## [WHAT THE TASK ASKS]
Each line from the one containing "Build this scene" through the one containing "COL = SC.collection" must be echoed exactly, endpoints included, and every other line omitted.

___ SOURCE RECORDS ___

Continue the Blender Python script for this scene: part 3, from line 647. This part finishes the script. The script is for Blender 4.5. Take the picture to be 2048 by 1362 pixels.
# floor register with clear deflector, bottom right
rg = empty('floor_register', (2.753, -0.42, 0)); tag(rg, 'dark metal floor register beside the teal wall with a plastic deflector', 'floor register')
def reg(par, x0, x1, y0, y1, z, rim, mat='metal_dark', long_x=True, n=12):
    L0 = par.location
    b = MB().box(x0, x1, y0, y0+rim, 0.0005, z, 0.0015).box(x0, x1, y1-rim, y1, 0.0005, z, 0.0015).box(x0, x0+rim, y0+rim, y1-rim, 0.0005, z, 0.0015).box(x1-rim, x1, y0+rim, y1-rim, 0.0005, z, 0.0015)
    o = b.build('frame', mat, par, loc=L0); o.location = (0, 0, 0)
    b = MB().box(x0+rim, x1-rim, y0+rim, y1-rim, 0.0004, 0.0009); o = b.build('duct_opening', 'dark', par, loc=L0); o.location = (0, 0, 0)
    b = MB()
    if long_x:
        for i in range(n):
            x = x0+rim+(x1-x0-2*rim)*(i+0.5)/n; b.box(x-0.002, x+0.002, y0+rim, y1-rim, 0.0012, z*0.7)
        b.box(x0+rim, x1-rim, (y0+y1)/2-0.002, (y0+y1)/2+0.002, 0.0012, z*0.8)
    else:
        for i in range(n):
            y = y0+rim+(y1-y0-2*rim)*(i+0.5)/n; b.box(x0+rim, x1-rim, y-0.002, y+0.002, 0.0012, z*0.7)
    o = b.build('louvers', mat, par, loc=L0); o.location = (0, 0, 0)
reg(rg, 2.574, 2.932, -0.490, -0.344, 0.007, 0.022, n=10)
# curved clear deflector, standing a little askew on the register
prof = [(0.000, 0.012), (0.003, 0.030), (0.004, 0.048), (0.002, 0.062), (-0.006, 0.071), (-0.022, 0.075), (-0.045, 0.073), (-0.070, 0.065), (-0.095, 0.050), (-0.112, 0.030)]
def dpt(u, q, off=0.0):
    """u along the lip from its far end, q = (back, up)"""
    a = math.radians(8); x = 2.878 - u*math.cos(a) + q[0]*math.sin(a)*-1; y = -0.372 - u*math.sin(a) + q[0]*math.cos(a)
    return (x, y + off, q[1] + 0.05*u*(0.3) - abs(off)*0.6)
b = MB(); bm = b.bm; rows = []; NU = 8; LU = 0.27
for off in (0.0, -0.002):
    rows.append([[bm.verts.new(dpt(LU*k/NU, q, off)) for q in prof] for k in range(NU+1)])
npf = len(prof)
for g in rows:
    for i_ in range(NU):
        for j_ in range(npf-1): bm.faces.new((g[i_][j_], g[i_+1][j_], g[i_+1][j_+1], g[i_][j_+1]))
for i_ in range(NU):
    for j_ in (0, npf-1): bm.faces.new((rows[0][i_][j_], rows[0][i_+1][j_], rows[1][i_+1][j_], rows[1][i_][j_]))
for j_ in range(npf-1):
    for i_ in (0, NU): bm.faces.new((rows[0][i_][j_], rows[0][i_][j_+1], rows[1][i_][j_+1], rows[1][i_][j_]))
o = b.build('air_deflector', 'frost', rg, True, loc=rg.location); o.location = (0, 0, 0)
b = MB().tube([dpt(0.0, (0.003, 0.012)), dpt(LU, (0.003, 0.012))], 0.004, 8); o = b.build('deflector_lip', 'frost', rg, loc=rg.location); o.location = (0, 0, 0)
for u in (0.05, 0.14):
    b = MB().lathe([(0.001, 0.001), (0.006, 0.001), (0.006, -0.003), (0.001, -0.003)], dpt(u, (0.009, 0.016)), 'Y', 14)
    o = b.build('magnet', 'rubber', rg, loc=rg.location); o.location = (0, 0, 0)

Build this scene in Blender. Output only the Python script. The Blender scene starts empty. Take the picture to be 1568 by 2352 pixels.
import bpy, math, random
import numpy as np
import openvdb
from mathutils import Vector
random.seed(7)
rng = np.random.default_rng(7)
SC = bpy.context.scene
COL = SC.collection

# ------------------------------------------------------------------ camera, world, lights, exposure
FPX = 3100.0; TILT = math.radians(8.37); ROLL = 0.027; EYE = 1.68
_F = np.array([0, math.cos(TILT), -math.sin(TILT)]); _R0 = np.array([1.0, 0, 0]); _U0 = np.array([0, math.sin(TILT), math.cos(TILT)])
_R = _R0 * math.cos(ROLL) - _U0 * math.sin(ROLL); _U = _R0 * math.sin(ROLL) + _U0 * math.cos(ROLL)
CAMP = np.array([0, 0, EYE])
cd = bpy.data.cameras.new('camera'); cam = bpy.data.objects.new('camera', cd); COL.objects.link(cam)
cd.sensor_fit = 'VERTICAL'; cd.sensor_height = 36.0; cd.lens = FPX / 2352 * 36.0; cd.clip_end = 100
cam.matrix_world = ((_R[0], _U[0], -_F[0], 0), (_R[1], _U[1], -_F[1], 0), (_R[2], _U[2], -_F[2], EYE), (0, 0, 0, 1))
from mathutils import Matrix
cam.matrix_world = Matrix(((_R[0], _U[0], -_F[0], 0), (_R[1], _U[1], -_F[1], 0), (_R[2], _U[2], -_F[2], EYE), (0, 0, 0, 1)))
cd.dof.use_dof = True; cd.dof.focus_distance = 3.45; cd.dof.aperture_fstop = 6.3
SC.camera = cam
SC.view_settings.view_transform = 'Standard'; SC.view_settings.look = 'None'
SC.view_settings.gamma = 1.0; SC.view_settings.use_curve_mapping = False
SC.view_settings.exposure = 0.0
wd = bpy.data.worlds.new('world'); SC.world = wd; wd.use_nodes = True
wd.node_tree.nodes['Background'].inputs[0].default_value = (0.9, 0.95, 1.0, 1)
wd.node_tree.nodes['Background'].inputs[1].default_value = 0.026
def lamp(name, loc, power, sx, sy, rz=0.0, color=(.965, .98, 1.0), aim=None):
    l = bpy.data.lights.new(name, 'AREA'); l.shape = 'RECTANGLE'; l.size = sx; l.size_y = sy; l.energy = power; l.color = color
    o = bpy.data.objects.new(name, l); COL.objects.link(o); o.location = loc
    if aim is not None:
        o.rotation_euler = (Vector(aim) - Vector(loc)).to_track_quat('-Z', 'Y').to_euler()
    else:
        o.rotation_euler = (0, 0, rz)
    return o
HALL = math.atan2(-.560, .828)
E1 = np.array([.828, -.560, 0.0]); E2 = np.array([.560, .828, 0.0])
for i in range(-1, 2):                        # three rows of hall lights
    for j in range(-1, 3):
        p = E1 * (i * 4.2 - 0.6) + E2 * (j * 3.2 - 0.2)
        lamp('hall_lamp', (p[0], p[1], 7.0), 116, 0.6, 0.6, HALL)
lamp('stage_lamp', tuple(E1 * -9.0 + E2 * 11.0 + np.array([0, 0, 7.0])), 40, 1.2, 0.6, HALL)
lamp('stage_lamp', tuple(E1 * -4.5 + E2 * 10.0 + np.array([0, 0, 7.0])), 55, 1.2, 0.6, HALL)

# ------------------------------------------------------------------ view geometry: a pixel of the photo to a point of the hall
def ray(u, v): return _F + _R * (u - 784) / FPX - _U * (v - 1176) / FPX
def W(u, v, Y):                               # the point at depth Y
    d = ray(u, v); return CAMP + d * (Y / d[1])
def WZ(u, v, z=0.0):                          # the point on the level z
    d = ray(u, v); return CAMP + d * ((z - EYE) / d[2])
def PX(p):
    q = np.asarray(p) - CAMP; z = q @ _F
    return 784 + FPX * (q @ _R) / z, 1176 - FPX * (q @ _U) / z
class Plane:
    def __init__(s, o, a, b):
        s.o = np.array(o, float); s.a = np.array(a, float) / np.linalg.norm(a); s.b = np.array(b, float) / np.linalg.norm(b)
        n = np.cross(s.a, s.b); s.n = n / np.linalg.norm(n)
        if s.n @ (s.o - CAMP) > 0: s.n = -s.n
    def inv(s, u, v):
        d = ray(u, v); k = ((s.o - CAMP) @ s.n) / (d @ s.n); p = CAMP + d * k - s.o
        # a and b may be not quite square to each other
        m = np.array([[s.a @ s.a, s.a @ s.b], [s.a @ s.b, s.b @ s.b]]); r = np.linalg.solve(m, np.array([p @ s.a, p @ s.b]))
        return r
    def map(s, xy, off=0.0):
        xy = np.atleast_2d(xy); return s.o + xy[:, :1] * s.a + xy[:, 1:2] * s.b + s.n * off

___

## [REPLY]
Build this scene in Blender. Output only the Python script. The Blender scene starts empty. Take the picture to be 1568 by 2352 pixels.
import bpy, math, random
import numpy as np
import openvdb
from mathutils import Vector
random.seed(7)
rng = np.random.default_rng(7)
SC = bpy.context.scene
COL = SC.collection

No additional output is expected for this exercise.